Nobody can always give 100%. It’s not possible, or advisable, I have learned. You open yourself up to injury, burnout, or turning something you enjoy into a chore. Humans aren’t machines – a lot happens in our bodies, hearts and minds. We are organic beings who grow and change, we are driven by cycles and rhythms. Our approach to spiritual, physical and creative practices should match this nature rather than fighting against it.
It is this aspect which makes our practice sustainable. If you feel like doing a lighter practice, follow that desire. If you want to go all out – enjoy that too! When your body changes as you age, or through sickness and injury, you can rely on your practice to not become out of reach – because you haven’t set some impossible benchmark. This will allow you to sustain a joyful level of practice throughout your entire life. If we don’t allow the wave of that effort to fluctuate naturally in line with our rhythms, we won’t be able to keep it up as we grow and change.

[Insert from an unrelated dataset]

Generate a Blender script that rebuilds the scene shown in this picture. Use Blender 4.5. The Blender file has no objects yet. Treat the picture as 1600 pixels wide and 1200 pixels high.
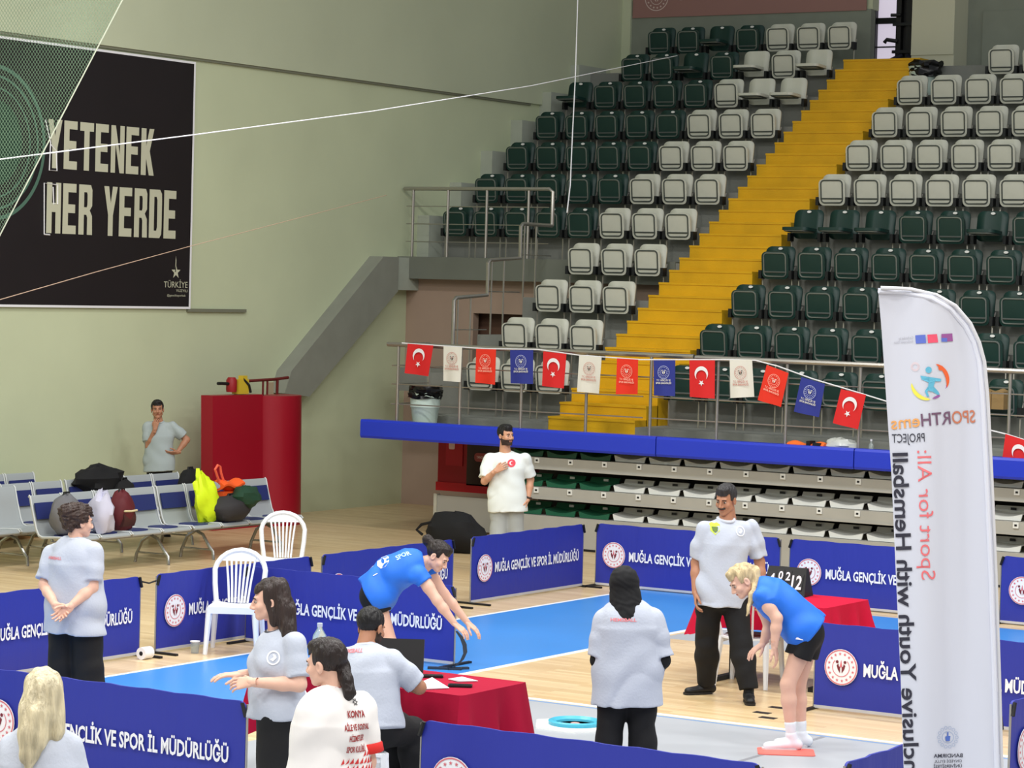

A calm and lightly held consistency of effort allows for more joy. This is the chief advantage of this style of self-paced open session. If I was going to led classes instead, I wouldn’t have time for a lot of self-reflection in my practice, let alone be able to stop mid-sequence to lie down and close my eyes. In Mysore-style yoga class, it is possible to adapt your practice in a new way every time you unroll your mat. You can learn to give yourself what you actually need on a practical level every day, without a sense of obligation or guilt or competition. It is possible to even get better at doing it. I know I certainly have.
Disclaimer: I may or may not have woken myself up with a particularly loud snore.